The heart of every major galaxy is thought to contain a supermassive black hole – a place where gravity is so strong that anything, including light, gets devoured.
Like all black holes, supermassive ones form when stars collapse in on themselves at the end of their life cycles. On average, they're millions of times more massive than the Sun.
For years, scientists have struggled to capture a black hole on camera, since the absence of light renders them nearly impossible to see.
But on April 10, a group of scientists from the international Event Horizon Telescope Collaboration released the first-ever photograph of a supermassive black hole to the public. Though the image was fuzzy, it signified a major milestone for space research.

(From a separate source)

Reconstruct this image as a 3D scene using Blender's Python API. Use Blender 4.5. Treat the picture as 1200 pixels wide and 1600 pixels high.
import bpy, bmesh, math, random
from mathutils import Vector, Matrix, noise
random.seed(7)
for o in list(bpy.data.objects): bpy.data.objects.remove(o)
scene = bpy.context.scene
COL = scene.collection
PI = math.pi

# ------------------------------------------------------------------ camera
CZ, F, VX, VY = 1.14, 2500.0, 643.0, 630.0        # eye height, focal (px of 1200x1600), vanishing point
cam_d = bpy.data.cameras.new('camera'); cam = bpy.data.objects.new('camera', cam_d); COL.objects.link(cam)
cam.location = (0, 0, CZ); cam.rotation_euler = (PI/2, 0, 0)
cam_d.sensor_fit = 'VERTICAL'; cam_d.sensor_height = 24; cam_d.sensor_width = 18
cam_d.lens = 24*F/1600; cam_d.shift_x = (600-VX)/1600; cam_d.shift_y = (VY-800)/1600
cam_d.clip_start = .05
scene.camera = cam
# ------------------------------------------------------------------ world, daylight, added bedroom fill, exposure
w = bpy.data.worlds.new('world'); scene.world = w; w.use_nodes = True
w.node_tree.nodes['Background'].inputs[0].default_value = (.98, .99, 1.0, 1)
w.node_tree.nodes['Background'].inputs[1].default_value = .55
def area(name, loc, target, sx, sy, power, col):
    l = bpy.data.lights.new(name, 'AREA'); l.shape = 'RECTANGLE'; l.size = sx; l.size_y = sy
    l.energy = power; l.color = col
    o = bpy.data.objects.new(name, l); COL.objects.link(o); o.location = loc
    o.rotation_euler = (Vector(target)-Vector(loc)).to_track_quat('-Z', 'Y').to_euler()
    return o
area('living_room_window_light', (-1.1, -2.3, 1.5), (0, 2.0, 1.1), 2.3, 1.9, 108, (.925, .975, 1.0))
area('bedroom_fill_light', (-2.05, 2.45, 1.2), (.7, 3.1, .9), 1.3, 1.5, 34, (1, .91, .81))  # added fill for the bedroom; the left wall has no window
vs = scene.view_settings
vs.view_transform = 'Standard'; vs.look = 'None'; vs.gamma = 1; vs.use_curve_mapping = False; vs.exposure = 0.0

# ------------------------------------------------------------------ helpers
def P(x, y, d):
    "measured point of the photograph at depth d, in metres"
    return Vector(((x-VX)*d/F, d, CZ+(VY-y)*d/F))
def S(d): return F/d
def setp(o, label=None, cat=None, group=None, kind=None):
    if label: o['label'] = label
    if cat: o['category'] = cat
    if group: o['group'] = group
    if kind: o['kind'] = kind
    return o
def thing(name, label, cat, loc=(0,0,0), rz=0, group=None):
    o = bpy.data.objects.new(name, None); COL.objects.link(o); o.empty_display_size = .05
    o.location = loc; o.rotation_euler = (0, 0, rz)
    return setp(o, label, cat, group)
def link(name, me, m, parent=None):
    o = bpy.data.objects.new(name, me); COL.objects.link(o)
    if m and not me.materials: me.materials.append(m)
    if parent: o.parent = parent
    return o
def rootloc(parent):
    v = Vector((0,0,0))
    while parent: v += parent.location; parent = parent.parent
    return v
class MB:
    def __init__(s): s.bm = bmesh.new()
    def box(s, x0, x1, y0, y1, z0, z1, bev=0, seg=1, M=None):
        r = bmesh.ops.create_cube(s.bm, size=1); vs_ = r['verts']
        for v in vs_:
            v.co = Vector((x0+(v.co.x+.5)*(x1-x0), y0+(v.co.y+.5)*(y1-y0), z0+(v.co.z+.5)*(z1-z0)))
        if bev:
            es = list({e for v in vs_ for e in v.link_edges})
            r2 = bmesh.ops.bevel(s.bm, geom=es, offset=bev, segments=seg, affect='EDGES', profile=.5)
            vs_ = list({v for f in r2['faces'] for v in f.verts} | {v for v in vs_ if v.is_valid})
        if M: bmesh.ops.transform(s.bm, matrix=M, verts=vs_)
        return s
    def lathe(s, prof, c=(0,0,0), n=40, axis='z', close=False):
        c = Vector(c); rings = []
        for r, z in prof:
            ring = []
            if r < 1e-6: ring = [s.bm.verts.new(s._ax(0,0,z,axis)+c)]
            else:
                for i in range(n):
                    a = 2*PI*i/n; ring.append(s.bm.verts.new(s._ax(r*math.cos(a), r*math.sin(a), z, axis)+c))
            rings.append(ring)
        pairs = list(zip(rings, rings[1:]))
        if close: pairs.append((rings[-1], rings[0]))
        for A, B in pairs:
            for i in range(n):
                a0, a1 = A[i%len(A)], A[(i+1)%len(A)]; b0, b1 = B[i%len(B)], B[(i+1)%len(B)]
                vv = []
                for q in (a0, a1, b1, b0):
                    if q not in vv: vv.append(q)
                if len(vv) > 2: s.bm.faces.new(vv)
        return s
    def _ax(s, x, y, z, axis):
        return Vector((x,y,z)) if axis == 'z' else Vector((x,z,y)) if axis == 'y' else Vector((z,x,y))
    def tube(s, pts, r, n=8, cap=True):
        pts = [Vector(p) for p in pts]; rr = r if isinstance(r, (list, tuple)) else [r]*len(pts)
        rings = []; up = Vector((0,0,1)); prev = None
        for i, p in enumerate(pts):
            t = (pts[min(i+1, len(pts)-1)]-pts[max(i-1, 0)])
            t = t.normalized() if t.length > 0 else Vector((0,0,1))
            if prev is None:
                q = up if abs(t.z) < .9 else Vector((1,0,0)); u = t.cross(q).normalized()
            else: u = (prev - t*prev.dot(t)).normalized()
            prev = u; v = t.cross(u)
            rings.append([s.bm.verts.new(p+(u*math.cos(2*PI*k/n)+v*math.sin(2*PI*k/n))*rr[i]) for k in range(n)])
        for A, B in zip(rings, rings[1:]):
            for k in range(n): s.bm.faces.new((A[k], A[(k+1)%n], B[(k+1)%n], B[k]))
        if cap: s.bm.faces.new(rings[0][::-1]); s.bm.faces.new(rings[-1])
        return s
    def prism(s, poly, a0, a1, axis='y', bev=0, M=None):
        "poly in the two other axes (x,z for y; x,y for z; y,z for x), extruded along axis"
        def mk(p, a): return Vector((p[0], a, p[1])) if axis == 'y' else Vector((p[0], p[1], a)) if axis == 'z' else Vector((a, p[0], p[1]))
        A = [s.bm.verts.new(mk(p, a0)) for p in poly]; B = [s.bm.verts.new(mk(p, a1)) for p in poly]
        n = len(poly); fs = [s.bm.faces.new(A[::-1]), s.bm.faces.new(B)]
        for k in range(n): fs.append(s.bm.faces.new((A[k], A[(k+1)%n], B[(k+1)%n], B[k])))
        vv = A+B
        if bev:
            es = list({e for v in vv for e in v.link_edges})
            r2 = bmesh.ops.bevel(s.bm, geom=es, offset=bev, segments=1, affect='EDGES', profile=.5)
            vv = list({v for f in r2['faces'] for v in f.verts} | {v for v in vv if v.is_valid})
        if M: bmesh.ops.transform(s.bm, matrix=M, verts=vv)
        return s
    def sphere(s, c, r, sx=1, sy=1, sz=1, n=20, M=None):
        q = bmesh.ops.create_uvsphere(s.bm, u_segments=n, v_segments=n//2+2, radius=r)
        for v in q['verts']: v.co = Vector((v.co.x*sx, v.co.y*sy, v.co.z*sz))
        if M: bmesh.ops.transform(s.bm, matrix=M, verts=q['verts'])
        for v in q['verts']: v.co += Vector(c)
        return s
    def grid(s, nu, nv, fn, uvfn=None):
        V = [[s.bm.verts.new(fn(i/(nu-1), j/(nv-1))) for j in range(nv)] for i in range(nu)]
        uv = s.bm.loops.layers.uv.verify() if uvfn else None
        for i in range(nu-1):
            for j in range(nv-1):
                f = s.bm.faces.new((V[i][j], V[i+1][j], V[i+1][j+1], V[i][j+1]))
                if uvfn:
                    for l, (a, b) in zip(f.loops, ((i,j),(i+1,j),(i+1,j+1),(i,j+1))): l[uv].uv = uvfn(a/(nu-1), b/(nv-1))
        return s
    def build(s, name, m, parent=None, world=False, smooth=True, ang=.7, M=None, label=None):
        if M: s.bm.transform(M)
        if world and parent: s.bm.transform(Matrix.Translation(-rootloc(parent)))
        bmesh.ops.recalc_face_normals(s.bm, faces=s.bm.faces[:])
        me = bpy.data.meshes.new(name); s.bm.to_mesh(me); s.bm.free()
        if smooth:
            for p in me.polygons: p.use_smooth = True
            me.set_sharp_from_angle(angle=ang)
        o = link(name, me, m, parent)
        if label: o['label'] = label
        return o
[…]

The accomplishment has now earned the team a 2020 Breakthrough Prize, which was awarded on September 5. The prize was started eight years ago by a team of investors including Sergey Brin and Mark Zuckerberg, and is often referred to as the "Oscars of Science".

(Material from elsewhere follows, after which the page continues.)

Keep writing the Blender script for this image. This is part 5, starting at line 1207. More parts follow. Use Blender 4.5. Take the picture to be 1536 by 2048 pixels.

The Event Horizon Telescope Collaboration (EHT) team will collectively receive US$3 million, but the money will be divided equally among the group's 347 scientists, giving each person around US$8,600.
What the black hole photograph shows
The April image captured a supermassive black hole at the centre of the Messier 87 galaxy, which is about 54 million light-years away from Earth. The black hole in the photo likely had a mass equivalent to 6.5 billion Suns.
Black holes are defined by a border called the event horizon: a region of space so dense with matter that not even light can escape its gravity. This creates a circular 'shadow', where all light and matter is gobbled up.
Outside the event horizon, supermassive black holes have an accretion disk – clouds of hot gas and dust trapped in orbit. Though scientists can't see beyond a black hole's event horizon, they can detect the gas and dust in that disk, since the material gives off radio waves that can be captured by a high-powered telescope.
This is what EHT scientists captured in their groundbreaking image.
"As a cloud of gas gets closer to the black hole, they speed up and heat up," Josephine Peters, an astrophysicist at the University of Oxford, told Business Insider in October.
"It glows brighter the faster and hotter it gets. Eventually, the gas cloud gets close enough that the pull of the black hole stretches it into a thin arc."
To capture the image, researchers relied on 8 telescopes
The EHT scientists are stationed all over the world, at 60 institutions across 20 countries.
To capture the photograph, they relied on eight radio telescopes, operating in Antarctica, Chile, Mexico, Hawaii, Arizona, and Spain. They used a network of atomic clocks – extremely precise time-keeping devices that can measure billionths of a second – to sync up the telescopes around the world.
The EHT project began collecting information about black holes in 2006.
The image released in April was the result of observations that started two years prior.
"It feels like looking at the gates of hell, at the end of space and time," Heino Falcke, an Event Horizon Telescope collaborator, said when the photo was published in April.